Retype all of the data exactly as given.

Collected data ->
┄┄┄┄┄┄

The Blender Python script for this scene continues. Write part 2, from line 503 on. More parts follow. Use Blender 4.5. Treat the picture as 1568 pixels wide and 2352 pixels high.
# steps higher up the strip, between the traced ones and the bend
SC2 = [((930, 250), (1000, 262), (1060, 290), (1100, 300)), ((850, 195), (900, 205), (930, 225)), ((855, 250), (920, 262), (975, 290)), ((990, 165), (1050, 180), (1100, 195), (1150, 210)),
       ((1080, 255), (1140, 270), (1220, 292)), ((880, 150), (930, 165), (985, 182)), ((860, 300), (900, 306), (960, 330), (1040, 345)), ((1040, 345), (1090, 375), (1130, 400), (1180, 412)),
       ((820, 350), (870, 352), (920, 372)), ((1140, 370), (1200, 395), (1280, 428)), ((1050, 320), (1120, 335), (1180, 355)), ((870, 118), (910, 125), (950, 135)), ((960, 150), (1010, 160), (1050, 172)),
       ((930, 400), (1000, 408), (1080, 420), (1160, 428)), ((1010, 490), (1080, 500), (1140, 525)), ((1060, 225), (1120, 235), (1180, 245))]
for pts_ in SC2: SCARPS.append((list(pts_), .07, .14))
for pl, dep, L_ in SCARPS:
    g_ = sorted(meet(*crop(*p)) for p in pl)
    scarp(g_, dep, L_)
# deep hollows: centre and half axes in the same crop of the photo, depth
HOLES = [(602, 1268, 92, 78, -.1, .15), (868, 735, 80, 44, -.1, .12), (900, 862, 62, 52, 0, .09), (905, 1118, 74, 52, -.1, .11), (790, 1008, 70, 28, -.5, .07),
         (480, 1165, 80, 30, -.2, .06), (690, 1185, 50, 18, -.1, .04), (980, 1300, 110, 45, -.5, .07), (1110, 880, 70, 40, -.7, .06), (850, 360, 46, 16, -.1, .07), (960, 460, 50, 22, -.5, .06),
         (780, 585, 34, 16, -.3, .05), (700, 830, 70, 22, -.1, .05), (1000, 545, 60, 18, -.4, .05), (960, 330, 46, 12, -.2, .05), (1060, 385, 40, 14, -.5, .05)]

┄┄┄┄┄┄

Complete response ->
The Blender Python script for this scene continues. Write part 2, from line 503 on. More parts follow. Use Blender 4.5. Treat the picture as 1568 pixels wide and 2352 pixels high.
# steps higher up the strip, between the traced ones and the bend
SC2 = [((930, 250), (1000, 262), (1060, 290), (1100, 300)), ((850, 195), (900, 205), (930, 225)), ((855, 250), (920, 262), (975, 290)), ((990, 165), (1050, 180), (1100, 195), (1150, 210)),
       ((1080, 255), (1140, 270), (1220, 292)), ((880, 150), (930, 165), (985, 182)), ((860, 300), (900, 306), (960, 330), (1040, 345)), ((1040, 345), (1090, 375), (1130, 400), (1180, 412)),
       ((820, 350), (870, 352), (920, 372)), ((1140, 370), (1200, 395), (1280, 428)), ((1050, 320), (1120, 335), (1180, 355)), ((870, 118), (910, 125), (950, 135)), ((960, 150), (1010, 160), (1050, 172)),
       ((930, 400), (1000, 408), (1080, 420), (1160, 428)), ((1010, 490), (1080, 500), (1140, 525)), ((1060, 225), (1120, 235), (1180, 245))]
for pts_ in SC2: SCARPS.append((list(pts_), .07, .14))
for pl, dep, L_ in SCARPS:
    g_ = sorted(meet(*crop(*p)) for p in pl)
    scarp(g_, dep, L_)
# deep hollows: centre and half axes in the same crop of the photo, depth
HOLES = [(602, 1268, 92, 78, -.1, .15), (868, 735, 80, 44, -.1, .12), (900, 862, 62, 52, 0, .09), (905, 1118, 74, 52, -.1, .11), (790, 1008, 70, 28, -.5, .07),
         (480, 1165, 80, 30, -.2, .06), (690, 1185, 50, 18, -.1, .04), (980, 1300, 110, 45, -.5, .07), (1110, 880, 70, 40, -.7, .06), (850, 360, 46, 16, -.1, .07), (960, 460, 50, 22, -.5, .06),
         (780, 585, 34, 16, -.3, .05), (700, 830, 70, 22, -.1, .05), (1000, 545, 60, 18, -.4, .05), (960, 330, 46, 12, -.2, .05), (1060, 385, 40, 14, -.5, .05)]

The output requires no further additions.